Sunday, 15 January 2017




"Every glimpse heightened the sense of unreality of living with the woman he loved, but living with her in name only"

Miss Christie Regrets is the second in Guy Fraser-Sampson's 'Hampstead Murders' series which sees  a team of detectives solving a local murder which harks right back to the golden age of crime fiction. In this case the team investigate the murder, by a blow from a police man's truncheon no less, of a respected archivist and historian in his office at Burgh House. As the investigation continues the team are drawn into a link with an earlier crime at modernist icon the Isokon Building which was home, for a time, for Agatha Christie.

At times I struggled to remember that this is a contemporary set novel given that it has all the literary hallmarks of 1930s fiction but this is exactly what makes the novel so unique.
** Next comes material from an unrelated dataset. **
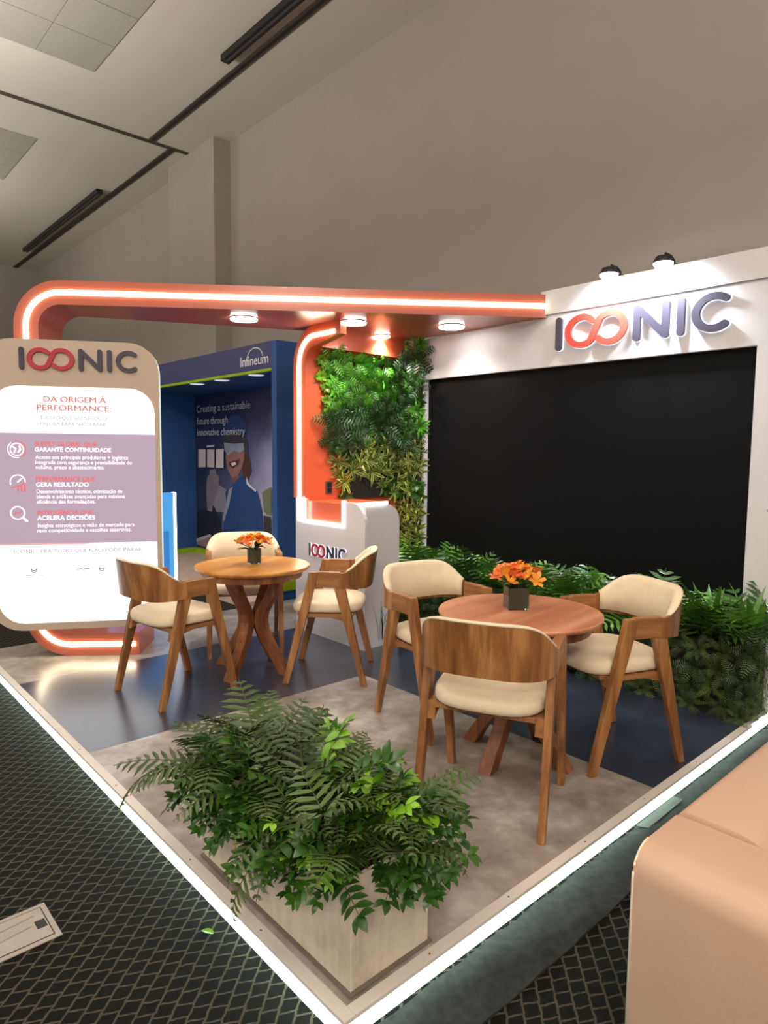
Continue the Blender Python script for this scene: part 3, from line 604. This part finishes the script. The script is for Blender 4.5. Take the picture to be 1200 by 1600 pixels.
# ================================================================== CHAIRS
def make_chair():
    c = thing('dining_chair', 'x', 'chair')
    for s in (-1, 1):
        g = G()   # front leg
        g.hexa([(s*.252, .225, 0), (s*.285, .225, 0), (s*.285, .268, 0), (s*.252, .268, 0)], [(s*.250, .022, .762), (s*.292, .022, .762), (s*.292, .088, .762), (s*.250, .088, .762)])
        part('leg', g, M['wood_y'], c, bevel=.005)
        g = G()   # rear leg
        g.hexa([(s*.252, -.300, 0), (s*.283, -.300, 0), (s*.283, -.262, 0), (s*.252, -.262, 0)], [(s*.248, -.150, .668), (s*.286, -.150, .668), (s*.286, -.075, .668), (s*.248, -.075, .668)])
        part('leg', g, M['wood_y'], c, bevel=.005)
        g = G().hexa([(s*.250, -.118, .662), (s*.290, -.118, .662), (s*.290, .045, .662), (s*.250, .045, .662)], [(s*.246, -.118, .764), (s*.292, -.118, .764), (s*.292, .030, .766), (s*.246, .030, .766)])
        part('armrest', g, M['wood_arm'], c, bevel=.007)
        g = G()   # bracket under the seat joining the two legs
        zs = [(-.205, .400), (-.16, .425), (-.05, .452), (.08, .452), (.14, .440), (.165, .425), (.15, .476), (-.19, .476)]
        g.prism(zs, lambda p, k: (s*(.215 if k == 0 else .252), p[0], p[1])); part('seat_bracket', g, M['wood_arm'], c)
    part('seat_frame', G().box(-.216, .216, -.20, .18, .452, .476), M['wood_arm'], c, bevel=.004)
    # upholstered seat
    g = G(); n = 40; rings = []
    for z, sc in ((.477, .93), (.484, .985), (.500, 1.0), (.522, .995), (.538, .955), (.547, .88), (.551, .6), (.552, .25)):
        ring = []
        for k in range(n):
            a = 2*math.pi*k/n; ca, sa = math.cos(a), math.sin(a); e = 2/3.6
            x = .252*sc*math.copysign(abs(ca)**e, ca); y = .245*sc*math.copysign(abs(sa)**e, sa); taper = 1-.06*(-y/.245 if y < 0 else 0)
            ring.append((x*taper, y-.012, z-(.012*(y/.245)**2 if y > 0 else 0)+.006*(abs(x)/.25)**2*sc))
        rings.append(ring)
    g.loft(rings); part('seat', g, M['cream'], c, auto=1.2)
    # bent veneer back
    def plan(ph, off=0.0):
        sa, ca = math.sin(ph), math.cos(ph); x = (.291-off)*math.copysign(abs(ca)**.62, ca); y = -.105-(.205-off)*abs(sa)**.72
        return x, y
    def top(ph): s = max(0, math.sin(ph)); t = min(1, max(0, (s-.04)/.93)); t = (t*t*(3-2*t))**.92; return .762+.114*t
    phs = [math.pi*k/36 for k in range(37)]; rings = []
    for ph in phs:
        lean = .028*math.sin(ph)**2; zt = top(ph); zb = .660-.012*math.sin(ph)
        def pt(off, z):
            x, y = plan(ph, off); return (x, y-lean*(z-zb)/(.21), z)
        rings.append([pt(0, zb), pt(0, (zb+zt)/2), pt(0, zt-.004), pt(.013, zt-.004), pt(.013, (zb+zt)/2), pt(.013, zb)])
    part('backrest', G().loft(rings), M['wood_back'], c, auto=.9)
    rings = []
    for ph in phs[2:-2]:
        lean = .028*math.sin(ph)**2; zt = top(ph); zb = .660-.012*math.sin(ph)+.014; f = min(1, math.sin(ph)*3)
        def pt(off, z):
            x, y = plan(ph, off); return (x, y-lean*(z-zb)/(.21), z)
        m = (zb+zt)/2
        rings.append([pt(.0135, zb), pt(.0135+.024*f, zb+.006), pt(.0135+.032*f, m), pt(.0135+.028*f, zt-.012), pt(.0135+.014*f, zt+.006), pt(.004, zt+.009), pt(-.002, zt+.002), pt(.002, zt-.0035), pt(.0135, zt-.006)])
    part('back_pad', G().loft(rings), M['cream'], c, smooth=True)
    return c
chair0 = make_chair()
CH = [((.797, 2.71), (.99, .12), 'wooden chair at the honey table with its curved back to the lit totem'),
      ((1.745, 2.345), (-.69, .72), 'wooden chair at the honey table in front of the white counter'),
      ((1.60, 3.24), (-.47, -.88), 'wooden chair behind the honey table, backed by the blue booth'),
      ((1.74, 1.25), (-.16, -.99), 'wooden chair at the reddish table standing nearest the planted wall corner'),
      ((1.258, .49), (.91, .415), 'wooden chair at the reddish table with its veneer back towards the viewer'),
      ((2.10, .435), (-.91, .41), 'wooden chair at the reddish table beside the plant bed, pale seat showing')]
for i, (p, h, lab) in enumerate(CH):
    o = chair0 if i == 0 else copy_tree(chair0)
    o.location = (p[0], p[1], PH); o.rotation_euler = (0, 0, math.atan2(h[1], h[0])-math.pi/2)
    tag(o, lab, 'chair', 'wooden armchairs around the two round tables')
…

Guy Fraser-Sampson builds a believable and thoroughly likeable set of characters especially in the case of the courteous love triangle between DCI Bob, Psychologist Peter and DCS Karen whose hips appeared to 'pivot around a plane of infinite geometrical smoothness', who effortlessly inhabit this idiosyncratic little world.

As the police procedure continues the narrative does, at times, jar with its mentions of Oyster cards, smart phones and the internet which seems at odds with the tweed wearing folk of Hampstead village but the pace is steady and the story unfolds with well honed timing.  For me, the novel could have focused more on the Walter Gropius inspired Isokon flats which are so iconic that they would make a striking book cover. As a Hampstead symbol the flats on Lawn Road are more a bit player than the lead role they deserve to play.

That said, Miss Christie Regrets is an expertly written and structured story which I read as an homage to crime writers such as Queen Agatha Christie herself. This is middle class, Sunday night TV, fare which lacks the physicality of much contemporary crime fiction yet makes up for it with buckets full of politeness and good manners. Guy Fraser-Sampson not only adroitly understands mid century crime fiction but in the 'Hampstead Murders' is actually adding to the literary canon.

I read this novel in paper back mostly on the train into Marylebone (not far from Hampstead!)


Miss Christie Regrets by Guy Fraser-Sampson published by Urbane Publications, 263 pages.